Chinese officials claim that the information they possess on these women, whom they incarcerated in concentration camps, is evidence of their bad character. The bad character, they say, invalidates the women’s accounts of abuse in Xinjiang.

“To rebuke some media’s disgusting acts, we have taken a series of measures,” said Xu Guixiang, the deputy head of Xinjiang’s publicity department in December. 

China’s pushback campaign against the women includes hours of briefings containing footage of Xinjiang residents and family members being forced to recite monologues praising the Chinese government. Reuters has reviewed dozens of hours of these presentations as well hundreds of pages of literature and conducted interviews with experts, showing a “meticulous and wide-reaching campaign that hints at China’s fears that it is losing control of the Xinjiang narrative.” 

“One reason that the Communist Party is so concerned about these testimonies from women is because it undermines their initial premise for what they’re doing there, which is anti-terrorism,” said James Millward, a professor of Chinese history at Georgetown University to Reuters. “The fact that there are so many women in the camps... who don’t have the faintest appearance of being violent people, this just shows how this has nothing to do with terrorism.”

The U.S. State Department, under both Trump and Biden administrations, has found extensive evidence of human rights abuses in Xinjiang.

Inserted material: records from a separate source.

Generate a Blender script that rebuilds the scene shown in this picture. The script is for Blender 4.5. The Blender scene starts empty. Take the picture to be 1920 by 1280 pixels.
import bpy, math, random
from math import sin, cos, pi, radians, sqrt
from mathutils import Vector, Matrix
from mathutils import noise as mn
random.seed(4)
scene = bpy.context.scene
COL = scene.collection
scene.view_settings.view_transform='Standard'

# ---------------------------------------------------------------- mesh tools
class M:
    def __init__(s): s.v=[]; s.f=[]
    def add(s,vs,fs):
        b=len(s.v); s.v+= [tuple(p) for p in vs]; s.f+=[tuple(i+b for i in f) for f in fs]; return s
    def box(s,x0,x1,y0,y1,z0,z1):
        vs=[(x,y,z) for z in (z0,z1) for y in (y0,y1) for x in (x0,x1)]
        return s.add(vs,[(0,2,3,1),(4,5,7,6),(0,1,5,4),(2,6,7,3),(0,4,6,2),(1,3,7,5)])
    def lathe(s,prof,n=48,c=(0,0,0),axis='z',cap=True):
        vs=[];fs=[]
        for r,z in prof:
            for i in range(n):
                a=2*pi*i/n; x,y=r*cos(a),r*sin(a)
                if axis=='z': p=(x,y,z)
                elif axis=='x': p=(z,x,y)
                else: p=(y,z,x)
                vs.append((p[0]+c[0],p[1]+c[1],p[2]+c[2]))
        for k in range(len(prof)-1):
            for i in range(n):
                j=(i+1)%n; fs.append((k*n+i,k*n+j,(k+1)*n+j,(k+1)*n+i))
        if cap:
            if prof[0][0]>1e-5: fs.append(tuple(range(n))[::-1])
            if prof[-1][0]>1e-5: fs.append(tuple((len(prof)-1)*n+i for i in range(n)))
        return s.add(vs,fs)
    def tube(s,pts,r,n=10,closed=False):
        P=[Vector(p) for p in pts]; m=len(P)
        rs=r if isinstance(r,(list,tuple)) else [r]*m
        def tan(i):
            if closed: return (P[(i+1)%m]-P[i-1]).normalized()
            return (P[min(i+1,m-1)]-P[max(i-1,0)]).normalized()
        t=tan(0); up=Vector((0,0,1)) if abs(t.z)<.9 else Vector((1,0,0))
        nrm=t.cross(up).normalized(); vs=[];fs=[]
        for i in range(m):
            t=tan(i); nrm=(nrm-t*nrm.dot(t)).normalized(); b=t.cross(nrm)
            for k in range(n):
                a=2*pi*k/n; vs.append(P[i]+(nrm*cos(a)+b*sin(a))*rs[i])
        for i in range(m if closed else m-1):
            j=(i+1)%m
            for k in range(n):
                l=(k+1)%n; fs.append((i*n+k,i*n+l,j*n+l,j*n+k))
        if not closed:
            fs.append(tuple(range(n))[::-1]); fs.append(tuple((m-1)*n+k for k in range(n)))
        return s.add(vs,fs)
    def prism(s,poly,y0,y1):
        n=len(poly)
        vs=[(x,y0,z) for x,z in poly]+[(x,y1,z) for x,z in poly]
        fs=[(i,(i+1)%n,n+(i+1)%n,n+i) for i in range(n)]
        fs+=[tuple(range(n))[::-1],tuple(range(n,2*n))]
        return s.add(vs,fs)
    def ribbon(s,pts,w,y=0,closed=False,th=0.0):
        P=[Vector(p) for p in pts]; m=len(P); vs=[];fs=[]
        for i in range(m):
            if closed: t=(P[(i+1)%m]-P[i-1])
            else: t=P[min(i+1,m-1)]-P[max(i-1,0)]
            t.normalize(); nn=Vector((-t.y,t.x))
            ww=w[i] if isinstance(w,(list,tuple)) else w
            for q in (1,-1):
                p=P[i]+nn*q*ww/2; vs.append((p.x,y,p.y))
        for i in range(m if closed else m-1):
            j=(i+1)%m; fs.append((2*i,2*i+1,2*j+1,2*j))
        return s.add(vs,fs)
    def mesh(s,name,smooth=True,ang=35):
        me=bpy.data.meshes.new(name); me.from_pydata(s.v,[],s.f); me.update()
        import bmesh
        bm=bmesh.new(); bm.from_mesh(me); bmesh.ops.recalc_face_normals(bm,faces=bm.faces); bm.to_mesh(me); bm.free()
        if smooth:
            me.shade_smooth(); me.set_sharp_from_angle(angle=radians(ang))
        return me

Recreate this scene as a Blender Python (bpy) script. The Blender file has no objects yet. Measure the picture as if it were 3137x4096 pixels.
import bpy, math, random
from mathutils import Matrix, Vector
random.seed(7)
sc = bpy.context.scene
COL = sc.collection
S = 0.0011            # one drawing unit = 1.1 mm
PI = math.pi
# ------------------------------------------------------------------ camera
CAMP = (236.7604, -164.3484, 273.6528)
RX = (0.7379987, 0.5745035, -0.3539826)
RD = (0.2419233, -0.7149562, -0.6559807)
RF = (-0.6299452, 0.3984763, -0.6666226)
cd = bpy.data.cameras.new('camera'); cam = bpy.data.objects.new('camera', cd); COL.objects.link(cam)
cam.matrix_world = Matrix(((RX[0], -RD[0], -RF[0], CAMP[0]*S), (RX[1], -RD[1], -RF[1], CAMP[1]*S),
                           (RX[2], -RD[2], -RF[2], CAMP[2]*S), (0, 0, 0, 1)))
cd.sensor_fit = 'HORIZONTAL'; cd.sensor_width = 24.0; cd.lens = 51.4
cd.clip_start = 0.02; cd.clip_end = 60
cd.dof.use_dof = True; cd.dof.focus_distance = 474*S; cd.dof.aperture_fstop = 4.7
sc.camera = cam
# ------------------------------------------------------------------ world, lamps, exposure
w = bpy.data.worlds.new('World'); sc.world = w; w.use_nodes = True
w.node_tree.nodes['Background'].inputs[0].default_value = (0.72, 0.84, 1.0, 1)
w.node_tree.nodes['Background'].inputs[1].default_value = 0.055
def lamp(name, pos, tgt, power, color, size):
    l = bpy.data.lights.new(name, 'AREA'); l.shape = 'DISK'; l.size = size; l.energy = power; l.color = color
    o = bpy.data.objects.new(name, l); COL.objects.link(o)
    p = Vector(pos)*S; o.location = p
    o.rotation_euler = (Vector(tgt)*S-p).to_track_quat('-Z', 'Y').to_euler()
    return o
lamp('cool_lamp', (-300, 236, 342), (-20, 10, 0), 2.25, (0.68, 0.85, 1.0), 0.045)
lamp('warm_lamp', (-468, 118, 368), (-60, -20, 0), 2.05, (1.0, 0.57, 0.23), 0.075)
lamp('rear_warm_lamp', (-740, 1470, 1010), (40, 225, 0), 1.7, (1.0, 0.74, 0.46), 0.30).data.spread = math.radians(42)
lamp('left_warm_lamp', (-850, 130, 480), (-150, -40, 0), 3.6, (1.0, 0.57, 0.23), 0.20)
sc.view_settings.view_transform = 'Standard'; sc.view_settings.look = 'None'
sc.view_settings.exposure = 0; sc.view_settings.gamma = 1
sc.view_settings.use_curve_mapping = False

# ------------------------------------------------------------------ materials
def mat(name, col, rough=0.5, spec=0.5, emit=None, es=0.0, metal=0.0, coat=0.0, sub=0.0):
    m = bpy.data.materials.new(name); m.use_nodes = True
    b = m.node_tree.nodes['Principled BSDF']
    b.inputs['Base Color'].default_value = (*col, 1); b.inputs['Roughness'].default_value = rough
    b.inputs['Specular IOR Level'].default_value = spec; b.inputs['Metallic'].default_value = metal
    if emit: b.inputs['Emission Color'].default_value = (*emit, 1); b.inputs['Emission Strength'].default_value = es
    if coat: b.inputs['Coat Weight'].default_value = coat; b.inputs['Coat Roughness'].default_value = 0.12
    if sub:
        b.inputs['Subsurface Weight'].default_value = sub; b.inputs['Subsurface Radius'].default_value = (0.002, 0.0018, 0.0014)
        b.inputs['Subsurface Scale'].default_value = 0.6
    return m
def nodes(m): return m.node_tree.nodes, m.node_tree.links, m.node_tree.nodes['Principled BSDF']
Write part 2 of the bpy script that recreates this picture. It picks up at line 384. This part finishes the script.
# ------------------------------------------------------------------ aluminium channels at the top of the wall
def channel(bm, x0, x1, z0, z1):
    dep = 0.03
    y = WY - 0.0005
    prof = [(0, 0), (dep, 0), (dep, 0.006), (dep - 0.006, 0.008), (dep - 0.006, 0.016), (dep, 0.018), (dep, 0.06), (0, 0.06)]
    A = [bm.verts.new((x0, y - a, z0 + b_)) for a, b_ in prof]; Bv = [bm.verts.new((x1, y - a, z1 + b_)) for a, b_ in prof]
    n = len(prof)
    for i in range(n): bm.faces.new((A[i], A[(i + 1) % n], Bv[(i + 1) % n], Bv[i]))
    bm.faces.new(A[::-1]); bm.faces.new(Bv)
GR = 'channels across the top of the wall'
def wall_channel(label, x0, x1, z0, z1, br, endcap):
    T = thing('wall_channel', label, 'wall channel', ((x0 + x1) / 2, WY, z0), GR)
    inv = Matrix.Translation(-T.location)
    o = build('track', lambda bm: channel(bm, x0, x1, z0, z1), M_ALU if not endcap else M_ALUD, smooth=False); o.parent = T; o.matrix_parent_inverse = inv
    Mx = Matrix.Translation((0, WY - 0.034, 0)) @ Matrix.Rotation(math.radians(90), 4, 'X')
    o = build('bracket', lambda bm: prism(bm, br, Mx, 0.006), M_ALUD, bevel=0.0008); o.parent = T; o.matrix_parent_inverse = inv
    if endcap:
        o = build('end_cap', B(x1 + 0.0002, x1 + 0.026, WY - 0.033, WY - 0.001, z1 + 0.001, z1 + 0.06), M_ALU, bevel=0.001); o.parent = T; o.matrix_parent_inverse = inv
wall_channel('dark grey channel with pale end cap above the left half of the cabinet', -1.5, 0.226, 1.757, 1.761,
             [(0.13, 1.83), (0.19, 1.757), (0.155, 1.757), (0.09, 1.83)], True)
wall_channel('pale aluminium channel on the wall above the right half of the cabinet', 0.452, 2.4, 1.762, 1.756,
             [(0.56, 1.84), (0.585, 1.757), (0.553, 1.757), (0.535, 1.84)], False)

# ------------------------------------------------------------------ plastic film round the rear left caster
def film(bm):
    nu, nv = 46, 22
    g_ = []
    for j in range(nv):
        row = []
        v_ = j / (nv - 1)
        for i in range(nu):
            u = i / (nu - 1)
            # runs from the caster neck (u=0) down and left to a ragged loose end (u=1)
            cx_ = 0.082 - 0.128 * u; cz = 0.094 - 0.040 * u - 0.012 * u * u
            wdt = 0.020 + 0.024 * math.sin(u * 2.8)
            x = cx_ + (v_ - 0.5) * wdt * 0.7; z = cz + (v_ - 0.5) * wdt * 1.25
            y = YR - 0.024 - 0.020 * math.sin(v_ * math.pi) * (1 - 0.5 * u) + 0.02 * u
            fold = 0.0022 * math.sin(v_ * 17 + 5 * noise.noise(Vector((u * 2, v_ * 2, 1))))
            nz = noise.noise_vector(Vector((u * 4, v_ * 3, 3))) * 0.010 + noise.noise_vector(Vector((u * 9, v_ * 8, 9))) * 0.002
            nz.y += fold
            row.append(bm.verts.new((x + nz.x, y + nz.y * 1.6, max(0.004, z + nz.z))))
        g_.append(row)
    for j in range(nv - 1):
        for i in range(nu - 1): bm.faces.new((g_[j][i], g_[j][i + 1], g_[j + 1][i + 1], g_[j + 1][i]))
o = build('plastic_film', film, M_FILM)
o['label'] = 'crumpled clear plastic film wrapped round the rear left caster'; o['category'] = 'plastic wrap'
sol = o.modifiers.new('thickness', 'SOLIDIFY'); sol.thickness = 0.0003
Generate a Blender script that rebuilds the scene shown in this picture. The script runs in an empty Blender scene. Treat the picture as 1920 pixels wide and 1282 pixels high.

Both former Secretary of State Mike Pompeo and current Secretary of State Antony Blinken have described the horrors as “genocide.” They have been joined by the Canadian and Dutch parliaments, who have formally condemned China’s treatment of the Uyghurs. 

As a result, China now faces sanctions, including a ban on Xinjiang-produced cotton and tomatoes, as well as threats to boycott or relocate the upcoming 2022 Beijing Olympics.